Penyakit kelamin lain adalah sifilis dan gonore yang sangat sulit disembuhkan, sebab infeksi berulang penyakit ini dapat merusak saluran reproduksi pria, menyebabkan infeksi pada testis, kemandulan, bahkan ancaman nyawa (m.klikdokter).
Kaum pelangi terus merangkul generasi-generasi yang yang lemah dan mengalami krisis identitas. Di banyak situs media sosial berseliweran tawaran-tawaran mesra secara bebas.
Kaum sodom modern tak lagi punya malu menunjukkan eksistensinya. Mereka bisa bergonta-ganti pasangan hingga ratusan kali dan menarget mangsanya, terutama para kawula muda.
Ajaran agama jelas tidak membenarkan prilaku seks menyimpang. Sayangnya, agama tak lagi menjadi pengatur kehidupan. Anak-anak dibesarkan tanpa pondasi agama yang kuat sebab negara tak fokus untuk menguatkan keimanan.
Sementara, arus informasi semakin kuat mengkampanyekan aktivitas kaum pelangi. Sistem yang diadopsi di negeri ini, abai dengan bahaya besar yang akan ditimbulkan dari kampanye sesat ini.
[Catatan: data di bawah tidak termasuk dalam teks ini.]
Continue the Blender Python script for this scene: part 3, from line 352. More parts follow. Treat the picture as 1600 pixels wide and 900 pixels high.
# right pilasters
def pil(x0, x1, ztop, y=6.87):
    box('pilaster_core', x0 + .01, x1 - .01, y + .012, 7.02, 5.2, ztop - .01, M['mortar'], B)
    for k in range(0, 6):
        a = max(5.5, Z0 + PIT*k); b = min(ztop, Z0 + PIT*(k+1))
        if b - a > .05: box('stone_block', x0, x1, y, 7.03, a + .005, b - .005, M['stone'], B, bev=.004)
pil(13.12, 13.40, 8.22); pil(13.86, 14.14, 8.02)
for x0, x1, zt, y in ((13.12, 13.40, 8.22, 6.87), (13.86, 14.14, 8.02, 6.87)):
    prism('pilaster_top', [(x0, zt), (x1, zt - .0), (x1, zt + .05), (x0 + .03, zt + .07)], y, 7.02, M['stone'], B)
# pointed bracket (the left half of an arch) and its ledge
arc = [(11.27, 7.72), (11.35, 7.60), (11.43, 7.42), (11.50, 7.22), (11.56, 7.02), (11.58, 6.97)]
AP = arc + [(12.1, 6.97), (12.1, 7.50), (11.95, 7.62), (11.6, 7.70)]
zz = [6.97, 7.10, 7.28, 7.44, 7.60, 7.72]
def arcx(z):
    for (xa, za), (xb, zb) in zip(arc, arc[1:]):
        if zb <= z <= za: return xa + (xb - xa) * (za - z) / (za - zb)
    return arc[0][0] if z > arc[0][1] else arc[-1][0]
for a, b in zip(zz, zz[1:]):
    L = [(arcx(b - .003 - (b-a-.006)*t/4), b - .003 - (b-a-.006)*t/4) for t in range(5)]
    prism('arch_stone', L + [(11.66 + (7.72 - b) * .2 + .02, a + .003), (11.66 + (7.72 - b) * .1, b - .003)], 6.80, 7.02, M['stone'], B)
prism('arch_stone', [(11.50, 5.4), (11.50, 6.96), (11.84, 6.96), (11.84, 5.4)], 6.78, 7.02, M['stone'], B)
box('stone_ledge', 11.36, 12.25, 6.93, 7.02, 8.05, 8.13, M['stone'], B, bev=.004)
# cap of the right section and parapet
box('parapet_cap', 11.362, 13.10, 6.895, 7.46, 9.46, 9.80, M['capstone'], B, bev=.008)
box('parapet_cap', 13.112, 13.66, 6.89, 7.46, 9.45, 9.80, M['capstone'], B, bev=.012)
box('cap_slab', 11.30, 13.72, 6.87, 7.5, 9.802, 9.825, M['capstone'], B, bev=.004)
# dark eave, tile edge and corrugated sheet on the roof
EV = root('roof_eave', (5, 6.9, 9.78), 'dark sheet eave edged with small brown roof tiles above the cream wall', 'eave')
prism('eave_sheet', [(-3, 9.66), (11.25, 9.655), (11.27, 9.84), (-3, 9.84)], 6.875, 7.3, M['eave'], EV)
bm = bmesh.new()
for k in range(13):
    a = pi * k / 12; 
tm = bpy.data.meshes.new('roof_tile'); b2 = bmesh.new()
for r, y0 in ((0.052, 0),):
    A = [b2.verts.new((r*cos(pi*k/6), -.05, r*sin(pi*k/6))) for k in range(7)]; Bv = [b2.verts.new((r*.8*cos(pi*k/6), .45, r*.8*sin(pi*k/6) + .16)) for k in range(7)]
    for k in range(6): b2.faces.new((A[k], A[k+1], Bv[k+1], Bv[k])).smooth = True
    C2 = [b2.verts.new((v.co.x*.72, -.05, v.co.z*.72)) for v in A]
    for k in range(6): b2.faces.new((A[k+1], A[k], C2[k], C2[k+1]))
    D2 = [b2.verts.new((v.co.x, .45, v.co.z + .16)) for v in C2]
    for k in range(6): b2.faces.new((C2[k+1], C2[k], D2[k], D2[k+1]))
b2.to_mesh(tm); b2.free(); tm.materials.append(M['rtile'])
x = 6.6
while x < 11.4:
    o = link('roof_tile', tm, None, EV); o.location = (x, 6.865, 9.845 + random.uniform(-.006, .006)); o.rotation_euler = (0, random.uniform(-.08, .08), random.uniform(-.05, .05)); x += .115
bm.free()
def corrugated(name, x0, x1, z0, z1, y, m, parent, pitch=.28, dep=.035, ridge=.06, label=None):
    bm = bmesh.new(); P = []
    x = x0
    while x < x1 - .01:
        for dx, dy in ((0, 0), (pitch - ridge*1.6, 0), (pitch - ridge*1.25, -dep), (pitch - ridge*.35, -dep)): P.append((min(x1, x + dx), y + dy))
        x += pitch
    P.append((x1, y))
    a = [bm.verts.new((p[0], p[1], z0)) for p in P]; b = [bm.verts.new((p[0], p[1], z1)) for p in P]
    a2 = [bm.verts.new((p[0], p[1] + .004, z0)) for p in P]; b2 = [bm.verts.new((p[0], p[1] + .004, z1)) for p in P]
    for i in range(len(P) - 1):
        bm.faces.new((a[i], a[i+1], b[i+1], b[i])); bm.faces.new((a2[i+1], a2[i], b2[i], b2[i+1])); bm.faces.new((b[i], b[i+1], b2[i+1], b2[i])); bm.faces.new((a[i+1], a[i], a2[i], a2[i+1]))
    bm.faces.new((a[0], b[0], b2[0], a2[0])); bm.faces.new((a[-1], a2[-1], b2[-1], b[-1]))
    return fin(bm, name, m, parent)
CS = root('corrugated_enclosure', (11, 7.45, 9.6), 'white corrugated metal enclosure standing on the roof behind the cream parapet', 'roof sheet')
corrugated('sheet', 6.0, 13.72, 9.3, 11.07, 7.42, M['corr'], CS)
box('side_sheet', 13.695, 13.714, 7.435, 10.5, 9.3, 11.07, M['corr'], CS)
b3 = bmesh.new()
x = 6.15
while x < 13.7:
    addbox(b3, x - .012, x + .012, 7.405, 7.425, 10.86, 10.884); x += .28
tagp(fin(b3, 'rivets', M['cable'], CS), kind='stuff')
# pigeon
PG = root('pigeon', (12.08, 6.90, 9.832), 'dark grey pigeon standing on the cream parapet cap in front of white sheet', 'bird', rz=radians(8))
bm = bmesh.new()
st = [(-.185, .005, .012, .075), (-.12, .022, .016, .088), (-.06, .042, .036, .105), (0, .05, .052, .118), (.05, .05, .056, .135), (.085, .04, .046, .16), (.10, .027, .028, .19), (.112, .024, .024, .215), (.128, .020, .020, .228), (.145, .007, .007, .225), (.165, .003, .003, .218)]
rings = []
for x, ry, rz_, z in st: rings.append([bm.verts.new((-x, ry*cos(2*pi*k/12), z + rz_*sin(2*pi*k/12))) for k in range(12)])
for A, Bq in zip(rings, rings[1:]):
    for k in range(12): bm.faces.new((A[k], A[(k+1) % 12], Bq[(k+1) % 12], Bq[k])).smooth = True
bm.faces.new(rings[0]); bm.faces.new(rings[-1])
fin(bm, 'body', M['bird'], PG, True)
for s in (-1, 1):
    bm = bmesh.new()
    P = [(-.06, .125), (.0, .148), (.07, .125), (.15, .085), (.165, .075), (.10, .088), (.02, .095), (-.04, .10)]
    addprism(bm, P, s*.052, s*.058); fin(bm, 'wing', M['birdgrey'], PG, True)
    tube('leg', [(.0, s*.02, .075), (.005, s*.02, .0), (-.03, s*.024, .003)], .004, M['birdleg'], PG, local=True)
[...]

Mirisnya, di saat yang sama, justru kampanye melindungi kaum minoritas LGBT lah yang semakin kuat digaungkan.
Produk Undang-undang sekuler juga dinilai multi tafsir, seolah memberi kebebasan secara tersirat terhadap perilaku penyimpangan orientasi seksual.
Dalam UU Tindak Pidana Kekerasan Seksual (UU TP-KS) pasal 1 ayat 1 disebutkan, “Kekerasan seksual adalah setiap perbuatan merendahkan, menghina, menyerang, dan/atau perbuatan lainnya terhadap tubuh, hasrat seksual seseorang, dan/atau fungsi reproduksi, secara pakasa, bertentangan dengan kehendak seseorang…” (muslimahnews.net/14/05/2022).
Di sisi lain, wacana moderasi beragama yang meluas, memberi nafas segar bagi penikmat kebebasan. Selama ini syariat dipandang terlalu mengikat dan tidak sesuai dengan konteks kekinian.
Aturan agama direduksi sedemikian rupa hingga cukup berada di wilayah ibadah ritual saja atau seputar hubungan hamba dengan pencipta. Aturan interaksi di tengah masyarakat diatur berdasarkan asas manfaat, demi memperoleh kesenangan hidup tanpa nilai ruhiyah. Saat LGBT berkembang pesat, pemerhati generasi mengurut dada sebab kehancuran generasi membayang bak gajah di pelupuk mata.